== Stated goal ==
Retype every line from the start of the entries below down to the line with "def U(a,b): return a+(b-a)*random.random()", both ends included; skip the pictures.

── Data rows

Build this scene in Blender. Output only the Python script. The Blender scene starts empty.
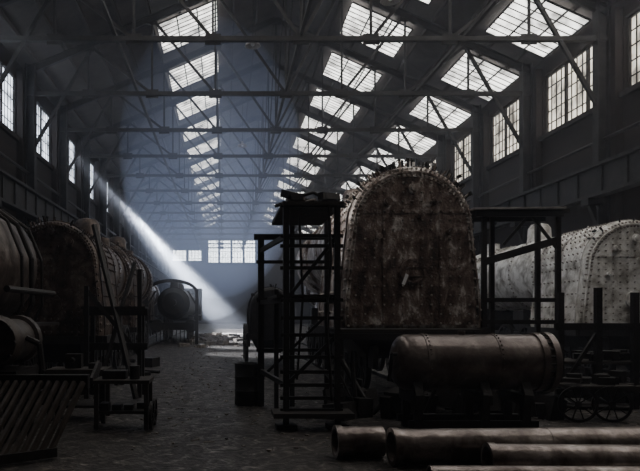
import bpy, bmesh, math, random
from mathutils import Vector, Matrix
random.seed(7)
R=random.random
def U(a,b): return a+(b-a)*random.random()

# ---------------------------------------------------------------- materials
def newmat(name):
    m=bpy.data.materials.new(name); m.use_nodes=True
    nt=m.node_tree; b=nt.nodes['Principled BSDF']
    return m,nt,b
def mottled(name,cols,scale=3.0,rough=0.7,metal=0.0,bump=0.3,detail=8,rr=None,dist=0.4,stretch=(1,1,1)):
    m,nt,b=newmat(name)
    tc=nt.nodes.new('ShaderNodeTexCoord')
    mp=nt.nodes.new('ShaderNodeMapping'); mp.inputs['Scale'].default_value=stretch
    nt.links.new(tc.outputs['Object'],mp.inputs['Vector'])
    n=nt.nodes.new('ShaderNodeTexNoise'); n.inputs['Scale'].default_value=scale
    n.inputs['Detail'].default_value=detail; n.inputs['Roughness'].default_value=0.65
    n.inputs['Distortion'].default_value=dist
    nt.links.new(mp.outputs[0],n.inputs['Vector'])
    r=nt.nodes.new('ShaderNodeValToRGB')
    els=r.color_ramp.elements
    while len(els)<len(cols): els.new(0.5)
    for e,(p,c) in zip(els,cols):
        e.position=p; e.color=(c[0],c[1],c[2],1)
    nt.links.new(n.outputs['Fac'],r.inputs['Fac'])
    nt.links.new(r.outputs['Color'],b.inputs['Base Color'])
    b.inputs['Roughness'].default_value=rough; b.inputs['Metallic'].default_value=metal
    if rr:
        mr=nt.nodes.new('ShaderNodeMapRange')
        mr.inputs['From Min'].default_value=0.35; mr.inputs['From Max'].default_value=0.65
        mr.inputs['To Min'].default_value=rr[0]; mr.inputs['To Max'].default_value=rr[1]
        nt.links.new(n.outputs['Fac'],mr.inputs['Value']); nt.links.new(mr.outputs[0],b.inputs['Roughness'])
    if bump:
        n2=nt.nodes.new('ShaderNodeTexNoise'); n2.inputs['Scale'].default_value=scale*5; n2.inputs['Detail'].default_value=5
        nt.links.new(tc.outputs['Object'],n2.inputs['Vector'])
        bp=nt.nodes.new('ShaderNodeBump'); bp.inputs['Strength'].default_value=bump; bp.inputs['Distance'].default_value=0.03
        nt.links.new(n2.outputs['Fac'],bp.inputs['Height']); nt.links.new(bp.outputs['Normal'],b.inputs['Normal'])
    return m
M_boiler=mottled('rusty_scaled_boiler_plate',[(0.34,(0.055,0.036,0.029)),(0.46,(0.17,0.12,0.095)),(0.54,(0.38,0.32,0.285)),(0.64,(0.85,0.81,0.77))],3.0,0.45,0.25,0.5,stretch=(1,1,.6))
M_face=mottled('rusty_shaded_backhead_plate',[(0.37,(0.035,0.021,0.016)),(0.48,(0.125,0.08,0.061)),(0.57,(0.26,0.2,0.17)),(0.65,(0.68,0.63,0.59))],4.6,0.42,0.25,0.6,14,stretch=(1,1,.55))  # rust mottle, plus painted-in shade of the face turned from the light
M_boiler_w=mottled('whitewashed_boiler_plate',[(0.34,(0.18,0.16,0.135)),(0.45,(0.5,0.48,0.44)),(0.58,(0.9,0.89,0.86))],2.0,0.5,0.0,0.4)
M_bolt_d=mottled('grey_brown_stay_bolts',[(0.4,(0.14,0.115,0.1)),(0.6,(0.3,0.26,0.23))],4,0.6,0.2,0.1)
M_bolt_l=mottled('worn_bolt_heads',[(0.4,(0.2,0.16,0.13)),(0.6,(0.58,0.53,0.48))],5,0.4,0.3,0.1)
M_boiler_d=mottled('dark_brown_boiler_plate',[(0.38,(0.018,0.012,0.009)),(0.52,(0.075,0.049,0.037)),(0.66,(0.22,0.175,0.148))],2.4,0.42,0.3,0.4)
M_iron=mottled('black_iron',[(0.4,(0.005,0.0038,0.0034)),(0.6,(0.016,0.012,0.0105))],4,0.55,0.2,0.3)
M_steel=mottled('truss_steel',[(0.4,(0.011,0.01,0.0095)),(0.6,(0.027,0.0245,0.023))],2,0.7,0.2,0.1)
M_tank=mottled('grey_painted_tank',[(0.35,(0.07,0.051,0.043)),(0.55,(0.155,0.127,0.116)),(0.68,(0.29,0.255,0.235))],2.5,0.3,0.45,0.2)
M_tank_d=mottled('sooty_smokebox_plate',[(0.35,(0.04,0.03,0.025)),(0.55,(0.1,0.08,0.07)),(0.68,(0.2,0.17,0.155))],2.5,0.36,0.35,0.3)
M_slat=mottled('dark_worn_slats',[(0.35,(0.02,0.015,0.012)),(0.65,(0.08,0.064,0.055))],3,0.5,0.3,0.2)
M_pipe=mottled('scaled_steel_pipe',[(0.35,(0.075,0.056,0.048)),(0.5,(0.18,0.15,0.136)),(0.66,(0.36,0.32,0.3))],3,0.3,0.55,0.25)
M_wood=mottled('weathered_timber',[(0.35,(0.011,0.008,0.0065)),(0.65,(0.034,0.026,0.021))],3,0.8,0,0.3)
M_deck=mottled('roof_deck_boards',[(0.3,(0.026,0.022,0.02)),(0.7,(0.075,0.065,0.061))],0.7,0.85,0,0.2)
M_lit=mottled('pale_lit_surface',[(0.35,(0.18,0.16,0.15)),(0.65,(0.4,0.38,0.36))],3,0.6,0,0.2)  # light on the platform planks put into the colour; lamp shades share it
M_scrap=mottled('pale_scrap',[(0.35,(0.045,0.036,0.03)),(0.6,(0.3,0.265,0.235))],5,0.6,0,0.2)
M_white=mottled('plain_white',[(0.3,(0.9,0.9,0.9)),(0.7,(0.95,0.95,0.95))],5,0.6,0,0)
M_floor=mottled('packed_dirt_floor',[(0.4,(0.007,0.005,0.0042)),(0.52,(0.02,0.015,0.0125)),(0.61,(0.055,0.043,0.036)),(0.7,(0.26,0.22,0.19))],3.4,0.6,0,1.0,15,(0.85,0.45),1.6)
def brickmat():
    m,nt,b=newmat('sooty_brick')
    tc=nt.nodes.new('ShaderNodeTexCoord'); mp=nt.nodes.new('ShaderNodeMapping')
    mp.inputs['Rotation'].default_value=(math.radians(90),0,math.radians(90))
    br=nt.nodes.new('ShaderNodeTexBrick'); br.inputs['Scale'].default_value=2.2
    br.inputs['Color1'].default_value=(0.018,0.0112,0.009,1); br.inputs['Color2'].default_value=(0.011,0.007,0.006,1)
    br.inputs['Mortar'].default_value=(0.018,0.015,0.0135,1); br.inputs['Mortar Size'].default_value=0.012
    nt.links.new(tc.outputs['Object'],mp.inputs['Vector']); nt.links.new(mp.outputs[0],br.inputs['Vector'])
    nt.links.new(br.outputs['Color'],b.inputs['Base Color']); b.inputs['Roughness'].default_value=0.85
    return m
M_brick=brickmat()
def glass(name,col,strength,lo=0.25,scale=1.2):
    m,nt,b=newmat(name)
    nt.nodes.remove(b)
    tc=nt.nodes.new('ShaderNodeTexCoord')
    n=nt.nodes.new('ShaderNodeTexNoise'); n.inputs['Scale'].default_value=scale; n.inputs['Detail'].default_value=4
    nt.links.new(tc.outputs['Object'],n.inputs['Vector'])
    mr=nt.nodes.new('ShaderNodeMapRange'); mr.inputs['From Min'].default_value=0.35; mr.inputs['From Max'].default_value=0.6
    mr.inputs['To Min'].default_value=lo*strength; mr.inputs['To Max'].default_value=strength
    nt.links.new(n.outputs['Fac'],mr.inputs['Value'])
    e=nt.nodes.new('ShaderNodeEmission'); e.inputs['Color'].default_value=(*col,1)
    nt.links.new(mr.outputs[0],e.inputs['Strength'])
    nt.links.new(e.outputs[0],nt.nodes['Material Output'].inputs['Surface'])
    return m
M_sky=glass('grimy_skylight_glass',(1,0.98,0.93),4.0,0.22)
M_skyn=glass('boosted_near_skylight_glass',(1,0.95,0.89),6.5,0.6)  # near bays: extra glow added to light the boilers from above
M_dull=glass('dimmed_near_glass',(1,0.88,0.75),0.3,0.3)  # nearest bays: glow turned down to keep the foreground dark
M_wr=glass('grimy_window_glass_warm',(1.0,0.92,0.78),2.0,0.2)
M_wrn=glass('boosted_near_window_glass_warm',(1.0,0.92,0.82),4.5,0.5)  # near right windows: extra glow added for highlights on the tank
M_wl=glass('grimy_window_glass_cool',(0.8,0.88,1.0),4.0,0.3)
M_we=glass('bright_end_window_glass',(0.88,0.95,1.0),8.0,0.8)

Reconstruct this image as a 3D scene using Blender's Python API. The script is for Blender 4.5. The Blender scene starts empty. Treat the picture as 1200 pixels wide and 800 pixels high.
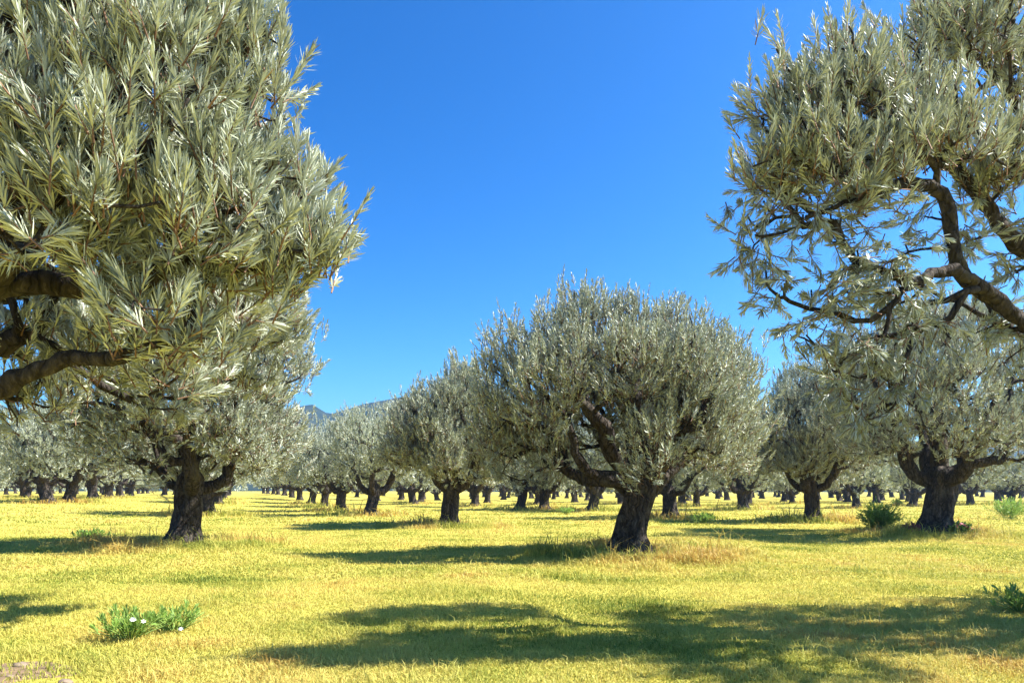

────

== Exercise response ==
Build this scene in Blender. Output only the Python script. The Blender scene starts empty.
import bpy, bmesh, math, random
from mathutils import Vector, Matrix
random.seed(7)
R=random.random
def U(a,b): return a+(b-a)*random.random()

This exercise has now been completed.